For multi-harvest or chain-based XP pets, route your garden so high-yield crops are harvested back-to-back without travel gaps. This keeps combo counters alive and prevents XP decay between triggers. Dead time is your enemy here.
If you’re running event or weather pets, shrink your route aggressively. Fewer plots, higher tier crops, and faster cycles will outperform massive gardens that can’t be fully harvested during the boost window.
Abuse Boost Multipliers During Burst Windows
XP multipliers are where everything breaks wide open. Event bonuses, server boosts, consumable XP items, and pet multipliers all stack, but only if they’re active at the same time.
The optimal play is to prepare everything in advance. Fully grown crops, fertilized plots, pets pre-equipped, inventory cleared. When the boost hits, you harvest nonstop until the window ends.

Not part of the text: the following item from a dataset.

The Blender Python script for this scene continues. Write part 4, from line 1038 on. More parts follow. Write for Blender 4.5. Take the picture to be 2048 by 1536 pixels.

This is why top players often stop farming entirely between events. Grinding without multipliers feels productive, but mathematically it’s inefficient compared to one perfectly executed burst session.
Early, Mid, and Late Game Optimization at a Glance
Early game players should prioritize passive XP pets and simple routes. Your goal is consistency, not complexity. Equip one strong passive XP pet, plant fast-growing crops, and keep moving.
Mid-game is where conditional pets like Bee Monarch and Fertile Fox start to shine. This is when you begin planning routes and swapping pets based on weather or fertilizer availability.
Late game is pure optimization. Event-exclusive pets, percentage-based XP multipliers, and aggressive pet swapping define progression. If your pets aren’t changing between sessions, you’re leaving XP on the table.
Final XP Grinding Rule Most Players Miss
XP efficiency isn’t about grinding longer. It’s about grinding smarter. The best Grow A Garden players treat XP like a resource to be optimized, not a bar to be filled slowly.
Plan your pets, wait for the right conditions, and hit your boosts with intent. Do that, and levels that once felt impossible will disappear in a single, perfectly timed harvest.